Exactly the lines from the one containing "Model this scene" through the one containing "col=scn.collection" must be returned; include both ends and nothing else.

-- START --

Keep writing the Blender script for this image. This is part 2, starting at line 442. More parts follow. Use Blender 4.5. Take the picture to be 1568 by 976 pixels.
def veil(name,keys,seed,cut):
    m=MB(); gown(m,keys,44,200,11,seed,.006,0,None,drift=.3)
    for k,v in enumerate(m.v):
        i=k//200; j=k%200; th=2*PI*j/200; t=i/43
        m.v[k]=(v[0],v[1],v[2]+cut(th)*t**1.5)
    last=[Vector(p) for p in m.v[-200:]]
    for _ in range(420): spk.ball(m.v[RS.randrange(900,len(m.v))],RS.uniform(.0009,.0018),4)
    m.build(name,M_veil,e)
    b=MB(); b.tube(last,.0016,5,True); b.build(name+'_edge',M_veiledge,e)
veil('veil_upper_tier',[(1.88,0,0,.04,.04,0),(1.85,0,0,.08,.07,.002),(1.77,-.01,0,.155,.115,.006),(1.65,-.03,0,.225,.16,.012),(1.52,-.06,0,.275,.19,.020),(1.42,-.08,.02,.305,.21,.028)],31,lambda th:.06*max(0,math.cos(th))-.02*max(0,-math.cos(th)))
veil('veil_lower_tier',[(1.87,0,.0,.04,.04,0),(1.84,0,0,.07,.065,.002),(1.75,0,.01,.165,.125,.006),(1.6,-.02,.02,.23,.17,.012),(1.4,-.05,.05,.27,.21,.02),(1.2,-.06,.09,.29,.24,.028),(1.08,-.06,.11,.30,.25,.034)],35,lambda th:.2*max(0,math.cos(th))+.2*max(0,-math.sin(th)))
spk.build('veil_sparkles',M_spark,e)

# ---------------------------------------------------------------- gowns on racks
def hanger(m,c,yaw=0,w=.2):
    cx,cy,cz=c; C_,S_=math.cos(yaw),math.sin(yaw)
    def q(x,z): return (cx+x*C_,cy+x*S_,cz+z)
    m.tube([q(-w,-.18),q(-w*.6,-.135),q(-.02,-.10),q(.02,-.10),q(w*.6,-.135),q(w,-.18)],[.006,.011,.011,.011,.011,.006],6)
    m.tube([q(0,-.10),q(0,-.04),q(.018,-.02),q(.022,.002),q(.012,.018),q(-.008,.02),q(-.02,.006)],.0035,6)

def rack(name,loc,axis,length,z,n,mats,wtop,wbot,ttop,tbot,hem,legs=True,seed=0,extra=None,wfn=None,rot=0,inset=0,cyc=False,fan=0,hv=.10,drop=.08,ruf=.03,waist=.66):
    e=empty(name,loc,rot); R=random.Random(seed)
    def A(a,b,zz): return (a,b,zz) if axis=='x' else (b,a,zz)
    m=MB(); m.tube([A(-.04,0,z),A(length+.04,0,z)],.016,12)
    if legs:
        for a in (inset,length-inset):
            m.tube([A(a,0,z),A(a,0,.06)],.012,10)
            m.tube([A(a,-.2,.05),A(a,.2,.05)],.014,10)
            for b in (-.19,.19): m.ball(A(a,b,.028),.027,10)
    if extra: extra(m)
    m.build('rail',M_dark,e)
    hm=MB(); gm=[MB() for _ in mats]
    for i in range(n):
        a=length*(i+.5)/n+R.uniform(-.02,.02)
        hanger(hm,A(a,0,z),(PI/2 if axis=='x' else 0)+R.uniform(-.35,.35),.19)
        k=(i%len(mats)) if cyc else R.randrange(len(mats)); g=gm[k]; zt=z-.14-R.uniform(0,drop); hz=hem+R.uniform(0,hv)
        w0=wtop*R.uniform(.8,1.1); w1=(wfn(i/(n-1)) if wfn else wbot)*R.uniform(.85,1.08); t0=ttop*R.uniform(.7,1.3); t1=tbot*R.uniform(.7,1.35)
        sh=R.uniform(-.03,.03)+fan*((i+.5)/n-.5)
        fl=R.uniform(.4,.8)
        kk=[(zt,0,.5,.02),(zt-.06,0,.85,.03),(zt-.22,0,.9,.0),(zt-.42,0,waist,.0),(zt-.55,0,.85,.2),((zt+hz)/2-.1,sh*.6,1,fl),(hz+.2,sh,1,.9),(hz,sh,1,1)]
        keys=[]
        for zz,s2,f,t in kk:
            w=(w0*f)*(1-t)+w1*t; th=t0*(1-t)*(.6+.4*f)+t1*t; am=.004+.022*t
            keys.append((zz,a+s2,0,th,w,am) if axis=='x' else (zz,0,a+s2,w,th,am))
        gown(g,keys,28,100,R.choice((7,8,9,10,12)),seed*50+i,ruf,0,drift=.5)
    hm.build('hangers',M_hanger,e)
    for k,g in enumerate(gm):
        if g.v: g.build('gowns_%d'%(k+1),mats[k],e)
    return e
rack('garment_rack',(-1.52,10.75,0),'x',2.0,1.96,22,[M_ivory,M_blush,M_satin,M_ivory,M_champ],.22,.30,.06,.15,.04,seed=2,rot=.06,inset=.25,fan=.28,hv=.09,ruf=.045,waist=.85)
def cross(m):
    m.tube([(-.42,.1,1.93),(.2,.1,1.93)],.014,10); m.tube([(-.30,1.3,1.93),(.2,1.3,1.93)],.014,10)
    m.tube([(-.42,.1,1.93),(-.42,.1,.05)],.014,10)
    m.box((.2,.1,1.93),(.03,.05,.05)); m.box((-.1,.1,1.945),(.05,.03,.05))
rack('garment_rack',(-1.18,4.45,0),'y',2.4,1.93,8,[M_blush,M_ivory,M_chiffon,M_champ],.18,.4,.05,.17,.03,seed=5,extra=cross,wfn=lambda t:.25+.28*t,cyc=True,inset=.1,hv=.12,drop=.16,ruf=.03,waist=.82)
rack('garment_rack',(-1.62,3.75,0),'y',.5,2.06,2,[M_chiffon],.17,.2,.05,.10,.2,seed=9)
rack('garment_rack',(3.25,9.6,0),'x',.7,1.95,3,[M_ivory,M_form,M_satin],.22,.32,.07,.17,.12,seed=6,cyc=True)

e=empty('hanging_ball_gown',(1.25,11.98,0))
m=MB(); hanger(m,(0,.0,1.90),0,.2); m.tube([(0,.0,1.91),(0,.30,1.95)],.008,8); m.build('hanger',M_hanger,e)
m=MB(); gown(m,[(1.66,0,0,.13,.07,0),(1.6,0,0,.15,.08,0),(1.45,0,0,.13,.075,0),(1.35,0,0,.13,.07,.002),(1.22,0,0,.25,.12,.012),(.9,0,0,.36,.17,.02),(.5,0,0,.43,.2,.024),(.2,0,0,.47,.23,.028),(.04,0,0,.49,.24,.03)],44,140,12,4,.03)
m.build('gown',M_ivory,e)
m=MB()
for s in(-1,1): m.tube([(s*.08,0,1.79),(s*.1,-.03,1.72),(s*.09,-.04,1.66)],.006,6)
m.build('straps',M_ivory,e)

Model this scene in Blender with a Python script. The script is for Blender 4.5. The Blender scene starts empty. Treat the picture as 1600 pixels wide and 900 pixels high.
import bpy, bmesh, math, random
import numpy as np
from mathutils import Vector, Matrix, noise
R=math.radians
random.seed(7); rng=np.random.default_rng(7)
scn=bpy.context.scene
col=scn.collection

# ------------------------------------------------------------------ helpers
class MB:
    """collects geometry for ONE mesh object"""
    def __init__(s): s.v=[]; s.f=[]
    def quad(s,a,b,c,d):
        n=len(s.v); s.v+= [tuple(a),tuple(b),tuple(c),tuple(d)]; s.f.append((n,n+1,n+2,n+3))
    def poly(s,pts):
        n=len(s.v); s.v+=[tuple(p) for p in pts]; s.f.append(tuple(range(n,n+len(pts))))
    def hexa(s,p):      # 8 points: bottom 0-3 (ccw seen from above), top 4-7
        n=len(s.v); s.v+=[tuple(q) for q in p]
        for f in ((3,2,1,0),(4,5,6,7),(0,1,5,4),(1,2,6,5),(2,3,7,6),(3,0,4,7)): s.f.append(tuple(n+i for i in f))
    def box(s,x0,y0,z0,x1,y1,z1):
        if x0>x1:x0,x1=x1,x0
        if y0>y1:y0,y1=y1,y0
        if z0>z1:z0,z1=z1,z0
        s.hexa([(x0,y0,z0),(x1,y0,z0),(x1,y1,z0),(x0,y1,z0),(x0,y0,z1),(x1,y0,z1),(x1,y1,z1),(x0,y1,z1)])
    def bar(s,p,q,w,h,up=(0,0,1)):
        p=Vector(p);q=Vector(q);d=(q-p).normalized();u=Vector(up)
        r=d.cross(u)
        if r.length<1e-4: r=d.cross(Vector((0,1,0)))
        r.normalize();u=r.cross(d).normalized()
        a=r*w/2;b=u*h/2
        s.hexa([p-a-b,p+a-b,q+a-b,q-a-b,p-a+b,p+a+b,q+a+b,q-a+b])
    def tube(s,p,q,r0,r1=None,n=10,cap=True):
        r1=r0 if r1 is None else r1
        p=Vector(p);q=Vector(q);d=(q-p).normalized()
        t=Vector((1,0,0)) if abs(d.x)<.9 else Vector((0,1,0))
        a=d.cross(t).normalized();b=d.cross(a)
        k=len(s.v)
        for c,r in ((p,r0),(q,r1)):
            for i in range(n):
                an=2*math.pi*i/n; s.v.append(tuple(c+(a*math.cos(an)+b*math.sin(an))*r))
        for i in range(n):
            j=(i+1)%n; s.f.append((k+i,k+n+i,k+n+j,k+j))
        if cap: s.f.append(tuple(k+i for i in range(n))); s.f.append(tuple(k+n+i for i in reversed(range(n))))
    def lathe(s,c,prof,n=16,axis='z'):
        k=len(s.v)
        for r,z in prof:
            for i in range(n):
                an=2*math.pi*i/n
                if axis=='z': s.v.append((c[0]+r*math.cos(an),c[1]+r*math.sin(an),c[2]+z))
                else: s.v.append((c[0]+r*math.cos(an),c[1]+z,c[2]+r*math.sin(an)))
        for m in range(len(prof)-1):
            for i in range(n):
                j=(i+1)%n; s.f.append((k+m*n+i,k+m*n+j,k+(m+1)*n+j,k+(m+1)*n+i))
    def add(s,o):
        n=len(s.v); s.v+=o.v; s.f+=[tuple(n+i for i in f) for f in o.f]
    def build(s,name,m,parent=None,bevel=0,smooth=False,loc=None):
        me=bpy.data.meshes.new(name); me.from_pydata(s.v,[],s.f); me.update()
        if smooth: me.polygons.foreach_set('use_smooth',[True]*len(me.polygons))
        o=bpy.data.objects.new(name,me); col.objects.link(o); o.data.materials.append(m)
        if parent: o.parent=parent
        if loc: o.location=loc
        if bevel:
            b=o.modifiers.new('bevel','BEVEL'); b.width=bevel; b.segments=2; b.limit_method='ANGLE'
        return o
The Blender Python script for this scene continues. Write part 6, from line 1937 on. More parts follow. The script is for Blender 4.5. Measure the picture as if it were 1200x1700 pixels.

-- END --

Output:
Model this scene in Blender with a Python script. The script is for Blender 4.5. The Blender scene starts empty. Treat the picture as 1600 pixels wide and 900 pixels high.
import bpy, bmesh, math, random
import numpy as np
from mathutils import Vector, Matrix, noise
R=math.radians
random.seed(7); rng=np.random.default_rng(7)
scn=bpy.context.scene
col=scn.collection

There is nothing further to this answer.